CoreNEURON: Performance and Energy Efficiency Evaluation on Intel and Arm CPUs

2020 
The simulation of detailed neuronal circuits is based on computationally expensive software simulations and requires access to a large computing cluster. The appearance of new Instruction Set Architectures (ISAs) in most recent High-Performance Computing (HPC) systems, together with the layers of system software and complex scientific applications running on top of them, makes the performance and power figures challenging to evaluate. In this paper, we focus on evaluating CoreNEURON on two HPC systems powered by Intel and Arm architectures.

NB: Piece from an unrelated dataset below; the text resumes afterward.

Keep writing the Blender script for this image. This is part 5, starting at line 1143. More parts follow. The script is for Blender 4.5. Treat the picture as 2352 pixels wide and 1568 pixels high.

CoreNEURON is a computational engine of the widely used NEURON simulator adapted to run on emerging architectures while maintaining compatibility with existing NEURON models developed by the neuroscience community. The evaluation is based on the analysis of the dynamic instruction mix on two versions of CoreNEURON. It focuses on the performance gain obtained by exploiting the Single Instruction Multiple Data (SIMD) unit and includes energy measurements. Our results show that using a tool for increasing data-level parallelism (ISPC) boosts the performance up to $\mathbf{2}\times$ independently on the ISA. Its combination with vendor-specific compilers can further speed up the neural simulation time. Also, the performance/price ratio is higher for Arm-based systems than for Intel ones making them more cost-efficient keeping the same usability level of other HPC systems.